Driving Into the Moon

 

The Night Owl and Driving into the Moon

I am a card-carrying member of the Night Owl Club… I have been my whole life. Even as a child, I was never one to fall asleep easily or get up early. Getting to school on time was always a challenge. Recently a friend of mine said, “I’m a heavy sleeper and it’s impossible for me to wake up and jump to it.” I don’t know if I’m a heavy sleeper but I know I do not wake up and jump to it.

My collage, The Night Owl, shows the big-eyed owl in flight. The moon, the trees and the night sky with thousands and thousands of stars are the owl’s domain. The Owl has binocular vision and can easily estimate the depth of field. His ears are not symmetrical. One ear is lower than the other. This makes it possible for the owl to locate its prey. Their night vision is excellent. Their wings have feathers on the edge that make it very difficult for their prey to hear them coming.

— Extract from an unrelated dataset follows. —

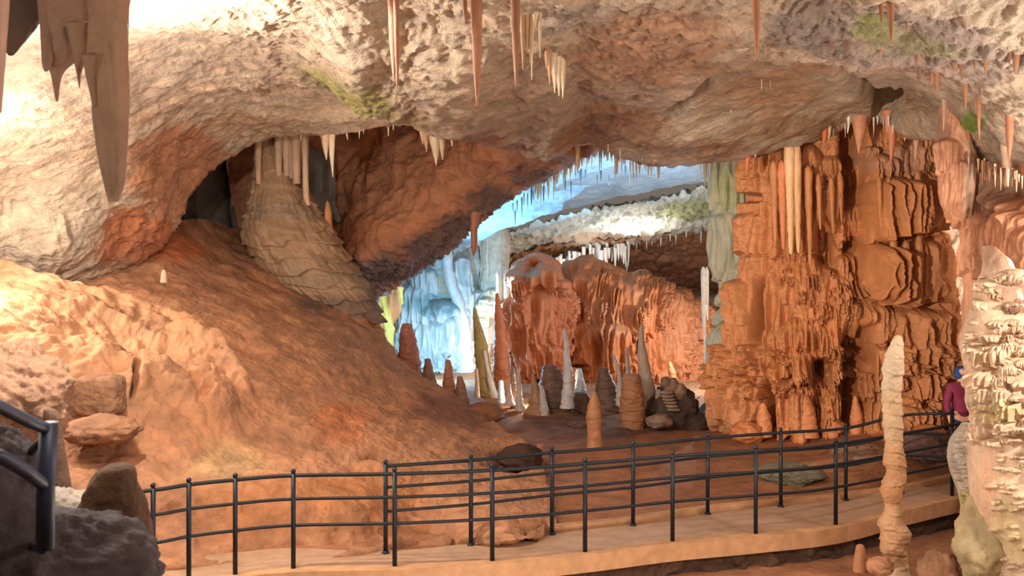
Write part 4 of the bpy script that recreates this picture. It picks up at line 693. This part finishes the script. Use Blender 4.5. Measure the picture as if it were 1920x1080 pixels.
for a in [(738, 9.3, 150, 9, 'long tapering brown stalactite, left of the close pair at the top'), (744, 9.0, 166, 5, 'thin dark stalactite, right of the close pair at the top'), (894, 9.2, 200, 9.5, 'longest brown stalactite at the top centre'), (1418, 8.9, 110, 7, 'single straight brown stalactite at the top right of centre'), (872, 9.3, 48, 4, 'small stalactite tip beside the longest one at the top centre'), (967, 9.4, 162, 8, 'long stalactite at the left end of the cream cluster'), (1652, 8.3, 44, 4, 'short dark stalactite at the top, left of the brown twin'), (1670, 8.2, 80, 6, 'brown tapering stalactite by the mossy patch at the top right')]:
    x, D_, yb, h, lab = a
    hang('stalactite', D_, [(x-3, -60, h*1.3), (x-1, 0, h*1.15), (x, yb*.5, h*.85), (x+1, yb*.85, h*.45), (x, yb, .8)], lab, rd.choice([(168, 116, 84), (176, 122, 90), (160, 110, 82)]), flute=.06, nr=120)
# the cream cluster hanging at the top centre
k0 = [(980, 130, 5), (988, 100, 5), (995, 118, 4), (1003, 60, 9), (1012, 110, 4), (1020, 90, 5), (1030, 160, 4), (1040, 175, 5), (1048, 180, 5), (1056, 185, 4), (960, 60, 5), (950, 30, 6), (1025, 130, 4), (1034, 140, 4), (975, 60, 6), (940, 20, 4), (1010, 40, 8), (998, 150, 3)]
for (x, yb, h) in k0:
    yt = -30 if x < 1015 else 70+(x-1015)*.9; D_ = 10.4+max(0, yt)*.018
    hang('stalactite', D_, [(x, yt, h*1.3), (x, (yt+yb)/2, h), (x+rd.uniform(-1, 1), yb, .8)], 'slim cream stalactite in the cluster right of the top centre', rd.choice([(206, 176, 140), (196, 152, 116), (214, 190, 156)]), group='cream stalactite cluster at the top', nr=40, seg=14)
# ---- shared shapes for the small ones
protos = {}
def proto(mat, v, c):
    key = (mat, v, c)
    if key in protos: return protos[key]
    n = 26; seg = 10; z = -np.linspace(0, 1, n)[:, None]; th = np.linspace(0, 2*math.pi, seg, endpoint=False)[None]
    prof = (1+z*1.0)**[.7, .5, 1.0, .8, .35][v % 5]; q = np.stack([np.cos(th)+0*z, np.sin(th)+0*z, z*4+v*3+0*th], -1)
    R = prof*(1+.22*fbm(q, 1.6, 3, v*3.3))+.015; wob = .25*fbm(np.stack([z*0+v, z*0, z*2], -1), 1, 2, v)
    P = np.stack([np.cos(th)*R+wob*(-z), np.sin(th)*R, z+0*th], -1)
    idx = np.arange(n*seg).reshape(n, seg); idx2 = np.concatenate([idx, idx[:, :1]], 1)
    qd = np.stack([idx2[:-1, :-1], idx2[1:, :-1], idx2[1:, 1:], idx2[:-1, 1:]], -1).reshape(-1, 4)
    T = np.ones((n*seg, 3))*lin(c)
    o = mkmesh('stalactite', P.reshape(-1, 3), qd, mat, T); me = o.data; bpy.data.objects.remove(o); protos[key] = me; return me
SM = []
def small(px, py, D, lpx, rpx, lab, group, c, mat='dripstone', name='stalactite'):
    lift = lpx*.12+3; SM.append((lpx*rpx, px, py, D, lpx, rpx, lab, group, c, mat, rd.randrange(5), lift, rd.uniform(0, 6.28)))
def fringe(curve, n, ln, rw, lab, group, cols, jit=4, D0=None, pw=1.6):
    cv = crom(curve, 200)
    for i in range(n):
        k = cv[min(199, int((i+rd.random())/n*200))]
        small(k[0]+rd.uniform(-2, 2), k[1]+rd.uniform(-jit, jit), k[2]+rd.uniform(-.25, .15), ln[0]+(ln[1]-ln[0])*rd.random()**pw, rd.uniform(*rw), lab, group, rd.choice(cols))
CR = [(214, 184, 150), (200, 160, 124), (222, 200, 170)]; WH = [(236, 234, 226), (226, 226, 220)]; BR = [(150, 108, 84), (130, 96, 80), (170, 122, 90)]
fringe([(560, 243, 20.3), (700, 232, 20.2), (860, 233, 19.8), (1000, 238, 19.3)], 34, (5, 26), (1.2, 2.4), 'tiny cream stalactite on the hem of the arch over the side passage', 'stalactites along the arch hem', CR)
for (x, yb, h) in [(612, 300, 7), (624, 332, 5), (606, 270, 4), (818, 310, 9), (830, 300, 6), (800, 285, 5), (793, 270, 4), (848, 275, 4), (652, 262, 2.5), (840, 262, 5)]:
    hang('stalactite', 20.3, [(x-8 if x > 780 else x, 222, h*1.5), (x-2, (232+yb)/2, h), (x, yb, .8)], 'stalactite tooth hanging from the arch hem before the slanting rock', rd.choice(CR), group='large teeth under the arch hem', nr=50, seg=18)
fringe([(930, 198, 18), (980, 226, 18.8), (1040, 248, 19), (1160, 274, 18.6), (1300, 280, 18.4), (1400, 262, 18.5), (1520, 240, 18.6), (1620, 222, 18.6)], 60, (5, 22), (1.0, 2.2), 'tiny tan stalactite along the hem of the low middle ceiling', 'stalactites along the middle hem', CR, 5)
fringe([(860, 175, 16.8), (905, 188, 17.2)], 9, (8, 20), (1.4, 2.2), 'tiny white stalactite on the ledge behind the longest stalactite', 'white stalactites on the ledge', WH)
fringe([(1000, 330, 24), (1050, 300, 23), (1110, 275, 22), (1180, 282, 22), (1235, 278, 22)], 95, (18, 62), (2.2, 4.8), 'cream-white stalactite of the dense fringe above the blue vault', 'dense fringe over the blue vault', WH+[(224, 206, 170)], 9)
fringe([(960, 395, 27), (1010, 350, 26), (1090, 335, 25.5), (1200, 320, 25)], 26, (14, 36), (1.4, 2.6), 'thin grey stalactite hanging from the blue vault', 'grey stalactites of the blue vault', [(120, 140, 150), (170, 190, 196)], 14)
for (x, yb, D_, h, c) in [(1083, 325, 20, 4, (222, 190, 140)), (1157, 326, 19.4, 3.6, (196, 140, 104)), (1199, 326, 19.2, 4, (206, 160, 120)), (1312, 330, 20.4, 5, WH[0]), (1322, 356, 20.2, 5.5, (170, 150, 130)), (1330, 330, 20.4, 4.5, WH[0])]:
    hang('stalactite', D_, [(x-1, 240, h*1.6), (x, 290, h), (x, yb, .8)], {1083: 'cream stalactite in front of the dense white fringe', 1157: 'rust-tinted stalactite against the blue vault, left of the tan one', 1199: 'tan stalactite hanging alone against the blue vault', 1312: 'left white stalactite of the trio beside the grey-green column', 1322: 'longest grey stalactite of the trio beside the grey-green column', 1330: 'right white stalactite of the trio beside the grey-green column'}[x], c, nr=50, seg=18)
hang('stalactite', 21.3, [(892, 395, 9), (889, 430, 6.5), (889, 465, 5.5), (888, 480, 1)], 'brown blunt stalactite dangling from the slanting rock before the blue vault', (166, 108, 80))
fringe([(980, 492, 35.6), (1060, 470, 35.4), (1150, 450, 34.8), (1280, 432, 33.6), (1420, 412, 33)], 70, (8, 26), (1.4, 2.8), 'small white stalactite on the lower hem of the far ceiling band', 'white fringe of the far band', WH, 6)
fringe([(1030, 505, 34.5), (1070, 485, 34.5), (1130, 468, 34.5), (1180, 458, 34.3)], 50, (16, 56), (2.6, 5), 'white glowing stalactite clustered above the orange pillar and mound', 'glowing stalactites above the orange mound', WH, 9)
fringe([(1360, 262, 21.2), (1390, 262, 21)], 10, (14, 46), (2, 3.6), 'pale stalactite at the head of the grey-green column', 'stalactites at the head of the grey-green column', WH, 5)
for (x, yb, h) in [(1318, 640, 3.5), (1325, 600, 3), (1320, 700, 2.5)]:
    hang('stalactite', 24.5, [(x, 500, h*1.3), (x+1, (520+yb)/2, h), (x+2, yb, .8)], 'white lit dripstone strip left of the grey-green column', WH[0], group='white strips by the grey-green column', nr=60, seg=16, terr=.2, tper=.2)
for (x, yb, h) in [(936, 620, 5), (950, 640, 6)]:
    hang('stalactite', 28.0, [(x, 505, h*1.2), (x, 570, h), (x+1, yb, .8)], 'bright white dripstone stripe on the left flank of the squat orange pillar', (244, 232, 214), group='white stripes on the orange pillar flank', nr=60, seg=16)
# over the great column
for (x, yt, yb, h, c) in [(1612, 205, 288, 12, (204, 142, 106)), (1402, 258, 325, 7, (196, 110, 72)), (1418, 258, 295, 3, WH[0]), (1546, 245, 270, 5, (196, 110, 66)), (1665, 215, 250, 8, (206, 140, 108)), (1672, 225, 310, 7, (206, 128, 92)), (1718, 232, 300, 6, (206, 160, 128)), (1738, 240, 280, 5, (206, 132, 84)), (1746, 245, 274, 4, (206, 132, 84)), (1555, 235, 262, 3, CR[0]), (1591, 215, 250, 2.5, WH[0])]:
    hang('stalactite', 18.3, [(x, yt-12, h*1.6), (x, (yt+yb)/2, h*.9), (x-2, yb, .8)], 'stalactite hanging in front of the head of the great orange column', c, group='stalactites before the great column head', nr=50, seg=18)
fringe([(1530, 240, 18.6), (1600, 222, 18.5), (1700, 232, 18.2), (1756, 248, 17.6)], 34, (8, 34), (1.2, 2.6), 'tiny stalactite on the hem over the great orange column', 'tiny stalactites over the great column', CR+WH, 4)
# right-hand ceiling, many small dark ones at different depths
rbfc = rbf(ceil_dep)
for (x, yb, l, h) in [(1588, 106, 40, 7), (1650, 108, 30, 5), (1690, 130, 34, 3.5), (1720, 118, 30, 3), (1724, 156, 34, 4), (1746, 160, 30, 4), (1757, 178, 40, 4), (1765, 148, 26, 2.5), (1778, 110, 30, 3), (1790, 135, 26, 3), (1803, 150, 50, 4.5), (1827, 130, 26, 2.5), (1848, 140, 60, 5.5), (1862, 118, 36, 3.5), (1839, 180, 20, 3), (1905, 140, 46, 6), (1893, 120, 34, 4), (1568, 138, 24, 2.5), (1579, 138, 20, 2.5), (1785, 100, 24, 3), (1875, 100, 26, 3), (1810, 205, 50, 3.5), (1835, 262, 80, 3.5), (1770, 245, 60, 4), (1893, 300, 76, 6), (1888, 350, 60, 9), (1780, 300, 60, 7), (1846, 370, 60, 7), (1900, 360, 30, 4), (1832, 350, 40, 5), (1560, 96, 30, 5), (1710, 90, 20, 3), (1740, 100, 22, 3), (1700, 60, 30, 3)]:
    D_ = float(rbfc(np.array([float(x)]), np.array([float(max(yb-l, 0))]))[0])-.2
    dark = yb < 215
    hang('stalactite', D_, [(x, yb-l-34, h*1.5), (x, yb-l*.5, h*.9), (x+rd.uniform(-2, 2), yb, .8)], 'small dark stalactite scattered over the upper right ceiling' if dark else 'tan stalactite on the sagging ceiling at the right edge', rd.choice(BR) if dark else rd.choice([(180, 120, 88), (206, 170, 140)]), group='dark stalactites of the upper right ceiling' if dark else 'tan stalactites of the sagging ceiling', nr=36, seg=14)
fringe([(1790, 285, 14.5), (1850, 308, 13.2), (1918, 332, 12)], 30, (8, 40), (1.6, 3.6), 'thin stalactite under the sagging ceiling at the right edge', 'thin stalactites under the sagging ceiling', CR+BR, 5)
for i in range(40):
    x = rd.uniform(640, 1500); y = rd.uniform(40, 225); D_ = float(rbfc(np.array([x]), np.array([y]))[0])+.02
    small(x, y, D_, rd.uniform(5, 18), rd.uniform(.8, 1.6), 'tiny soda-straw stalactite dotted on the scalloped ceiling', 'soda straws on the scalloped ceiling', rd.choice(CR))

# the ones that show largest stand as things of their own, the rest as one body of tiny drips
n_big = sum(1 for o in bpy.data.objects if o.get('category') == 'stalactite'); SM.sort(key=lambda a: -a[0]); cut = max(0, 298-n_big)
for (_, px, py, D, lpx, rpx, lab, group, c, mat, v, lift, rz) in SM[:cut]:
    o = bpy.data.objects.new('stalactite', proto(mat, v, c)); C.objects.link(o)
    o.location = W(px, py-lift, D); o.scale = (rpx/F*D, rpx/F*D, (lpx+lift)/F*D); o.rotation_euler = (0, 0, rz); tag(o, lab, 'stalactite', group)
VV, QQ, TT, n0 = [], [], [], 0
for (_, px, py, D, lpx, rpx, lab, group, c, mat, v, lift, rz) in SM[cut:]:
    me = proto(mat, v, c); a = np.zeros(len(me.vertices)*3, np.float32); me.vertices.foreach_get('co', a); a = a.reshape(-1, 3)
    if '_q' not in protos: q_ = np.zeros(len(me.polygons)*4, np.int32); me.polygons.foreach_get('vertices', q_); protos['_q'] = q_.reshape(-1, 4)
    cs, sn = math.cos(rz), math.sin(rz); s_ = np.array([rpx/F*D, rpx/F*D, (lpx+lift)/F*D]); a = a*s_
    a = np.stack([a[:, 0]*cs-a[:, 1]*sn, a[:, 0]*sn+a[:, 1]*cs, a[:, 2]], -1)+np.array(W(px, py-lift, D))
    VV.append(a); QQ.append(protos['_q']+n0); TT.append(np.ones((len(a), 3))*lin(c)); n0 += len(a)
o = mkmesh('small_stalactites', np.vstack(VV), np.vstack(QQ), 'dripstone', np.vstack(TT)); tag(o, 'hundreds of tiny drip stalactites fringing the ceiling hems and far vault', 'stalactites', None, 'stuff')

My second collage,” Driving into the Moon”, is about an experience I had a few years back. I was driving across a bridge at night heading east towards the hills. The lights on the bridge were yellow/orange. There were very few cars. The moon was huge. It was huge and orange and it sat at the end of the roadway. As I traveled along, rather alone, encased in an orange cocoon of light, the blackness of the bay and of the darkness of the night carried me into another world. I was driving into the moon. It was the strangest feeling, otherworldly, very cosmic. I kept looking down at my hands on the steering wheel reminding myself that I wasn’t dreaming. My senses told me it wouldn’t be long before I would be off the bridge and I wondered if the Moon would move and let me pass.

I haven’t forgotten those moments of confusion. That enormous orange moon, the night sky, the stars and the sounds in the darkness are both magical and scary. It is a time when the imagination can paint all kinds of pictures in our head. It was the fodder of science fiction stories.

Ancient peoples around the world had many different stories about the moon. Babylonians gave the Moon precedence over the Sun. Oriental nations in general worshipped the Moon before the Sun. In central Asia, it was said the moon is the Goddess’s Mirror reflecting everything in the world. The Sioux Indians called the Moon
“The old woman who never dies.” The Iroquois people called her “The Eternal One.”
The Moon is the “Moon Goddess “who created time, with all its cycles of growth, decline and destruction, which is why ancient calendars were based on phases of the moon…

The Vedas say all souls return to the moon after death, to be devoured by the maternal spirits. Pythagorean sects viewed the Moon as the home of the dead, a gate (yoni) through which souls passed on the way to the paradise-fields of the stars. Greeks often located the Elysian Fields, home of the blessed dead in the moon. In advanced cultures the themes of the moon as the land of the dead or the regenerating receptacle of souls … between reincarnations, it sheltered both the dead and the unborn, which were one and the same. The symbol of the moon is the Crescent shape. The ancient Gaul and the modern day French make moon-cakes … a crescent shaped pastry they call, Croissants. The crescent moon worn by Diana is said to be the ark or vessel of fertility or the container of the Germ of Life. As the Moon governs the sea’s tides so she is supposed to govern the tides of life and death.